Выбери любимый жанр

Собрание сочинений, том 20 - Маркс Карл Генрих - Страница 80


Изменить размер шрифта:

80

Но все это не удовлетворяло Оуэна. Те условия существования, которые он создал для своих рабочих, еще далеко не соответствовали в его глазах человеческому достоинству.

«Люди эти были моими рабами», — говорил он; сравнительно благоприятные условия, в которые он поставил рабочих Нью-Ланарка, были еще далеко не достаточны для всестороннего и рационального развития их характера и ума, не говоря уже о свободной жизнедеятельности.

«А между тем трудящаяся часть этих 2500 человек производила для общества такое количество реального богатства, для создания которого менее чем полвека тому назад потребовалось бы население в 600000 человек. Я спрашивал себя: куда девается разница между богатством, потребляемым 2500 человек, и тем, которое было бы потреблено 600000 человек?»

Ответ был ясен. Эта разница доставалась владельцам фабрики, которые получали 5% на вложенный в предприятие капитал и еще сверх того больше 300000 фунтов стерлингов (6000000 марок) прибыли. В большей еще степени, чем к Нью-Ланарку, это было применимо ко всем остальным фабрикам Англии.

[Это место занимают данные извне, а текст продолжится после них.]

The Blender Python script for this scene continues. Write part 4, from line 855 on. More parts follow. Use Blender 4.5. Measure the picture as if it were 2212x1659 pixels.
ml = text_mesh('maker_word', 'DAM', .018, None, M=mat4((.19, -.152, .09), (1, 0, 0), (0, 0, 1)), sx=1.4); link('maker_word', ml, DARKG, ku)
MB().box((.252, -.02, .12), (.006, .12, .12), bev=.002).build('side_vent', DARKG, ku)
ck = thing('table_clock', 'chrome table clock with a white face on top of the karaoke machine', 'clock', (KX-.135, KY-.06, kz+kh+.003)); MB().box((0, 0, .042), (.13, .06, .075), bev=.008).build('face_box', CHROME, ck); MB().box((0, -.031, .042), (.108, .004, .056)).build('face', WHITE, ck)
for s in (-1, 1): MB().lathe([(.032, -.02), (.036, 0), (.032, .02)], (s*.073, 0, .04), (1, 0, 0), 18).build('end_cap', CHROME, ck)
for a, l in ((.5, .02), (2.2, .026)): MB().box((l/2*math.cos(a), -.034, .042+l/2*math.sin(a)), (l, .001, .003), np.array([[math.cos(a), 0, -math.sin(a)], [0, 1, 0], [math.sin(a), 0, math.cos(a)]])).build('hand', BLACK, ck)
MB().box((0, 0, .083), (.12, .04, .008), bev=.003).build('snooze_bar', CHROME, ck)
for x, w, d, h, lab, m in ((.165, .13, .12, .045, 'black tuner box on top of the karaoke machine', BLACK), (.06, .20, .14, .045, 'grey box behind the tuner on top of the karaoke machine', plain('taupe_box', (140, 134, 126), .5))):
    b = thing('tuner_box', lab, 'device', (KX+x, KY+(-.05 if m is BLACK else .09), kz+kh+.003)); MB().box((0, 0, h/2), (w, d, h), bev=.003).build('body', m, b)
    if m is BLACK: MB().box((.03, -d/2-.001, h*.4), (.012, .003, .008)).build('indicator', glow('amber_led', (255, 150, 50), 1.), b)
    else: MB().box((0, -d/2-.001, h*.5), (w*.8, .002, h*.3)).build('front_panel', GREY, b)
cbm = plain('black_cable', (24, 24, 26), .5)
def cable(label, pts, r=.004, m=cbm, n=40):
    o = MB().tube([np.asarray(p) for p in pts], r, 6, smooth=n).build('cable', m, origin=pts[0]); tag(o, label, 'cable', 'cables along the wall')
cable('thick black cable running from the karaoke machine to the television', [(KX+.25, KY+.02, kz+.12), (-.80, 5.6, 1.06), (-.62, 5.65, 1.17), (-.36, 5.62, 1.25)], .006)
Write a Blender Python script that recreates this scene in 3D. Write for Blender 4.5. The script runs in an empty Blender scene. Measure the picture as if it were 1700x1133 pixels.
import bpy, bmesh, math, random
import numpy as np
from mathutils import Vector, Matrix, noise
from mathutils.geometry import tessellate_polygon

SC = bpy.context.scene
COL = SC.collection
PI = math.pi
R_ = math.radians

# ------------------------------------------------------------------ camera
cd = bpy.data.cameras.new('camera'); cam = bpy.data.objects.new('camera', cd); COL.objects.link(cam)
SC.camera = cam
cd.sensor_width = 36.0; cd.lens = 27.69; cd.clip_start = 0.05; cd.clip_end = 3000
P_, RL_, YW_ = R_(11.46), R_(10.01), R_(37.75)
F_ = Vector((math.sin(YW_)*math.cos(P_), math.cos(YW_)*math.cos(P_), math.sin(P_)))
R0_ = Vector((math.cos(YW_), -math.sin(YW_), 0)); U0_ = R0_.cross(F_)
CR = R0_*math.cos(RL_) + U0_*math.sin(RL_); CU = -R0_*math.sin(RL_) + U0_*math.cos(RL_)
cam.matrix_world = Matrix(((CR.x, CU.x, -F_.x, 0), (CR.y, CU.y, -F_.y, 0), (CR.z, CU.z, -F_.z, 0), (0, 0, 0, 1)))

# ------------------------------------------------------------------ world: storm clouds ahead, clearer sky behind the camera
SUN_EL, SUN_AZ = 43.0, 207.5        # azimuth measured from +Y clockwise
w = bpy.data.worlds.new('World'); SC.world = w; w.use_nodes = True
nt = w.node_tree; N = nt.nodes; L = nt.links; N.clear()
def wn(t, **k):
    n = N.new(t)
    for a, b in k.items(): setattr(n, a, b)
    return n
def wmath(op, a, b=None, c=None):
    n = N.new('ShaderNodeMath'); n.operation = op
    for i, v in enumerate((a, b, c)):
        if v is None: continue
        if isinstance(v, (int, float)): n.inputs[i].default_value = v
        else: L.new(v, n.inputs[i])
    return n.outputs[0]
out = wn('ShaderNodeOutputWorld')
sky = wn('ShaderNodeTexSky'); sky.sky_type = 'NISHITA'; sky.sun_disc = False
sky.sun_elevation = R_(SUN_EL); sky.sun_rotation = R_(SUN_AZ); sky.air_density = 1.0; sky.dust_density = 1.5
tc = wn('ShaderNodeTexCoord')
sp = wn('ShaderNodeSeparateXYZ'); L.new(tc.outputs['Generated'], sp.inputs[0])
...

«Без этого нового богатства, созданного машинами, не было бы возможности вести войны для свержения Наполеона и сохранения аристократических принципов общественного устройства. А между тем эта новая сила была созданием трудящегося класса»[202].

Ему поэтому должны принадлежать и плоды ее. Новые могучие производительные силы, служившие до сих пор только обогащению единиц и порабощению масс, представлялись Оуэну основой для общественного преобразования и должны были работать только для общего благосостояния всех в качестве их общей собственности.

На таких чисто деловых началах, как плод, так сказать, коммерческого подсчета, возник коммунизм Оуэна. Этот свой практический характер он сохранял всегда и везде. Так, в 1823 г. Оуэн составил проект устранения ирландской нищеты путем создания коммунистических колоний и приложил к нему подробные расчеты необходимого вложения капитала, ежегодных издержек и предполагаемых доходов[203]. А в своем окончательном плане будущего строя Оуэн разработал все технические подробности с таким знанием дела, что если принять его метод преобразования общества, то очень немного можно возразить против деталей, даже с точки зрения специалиста.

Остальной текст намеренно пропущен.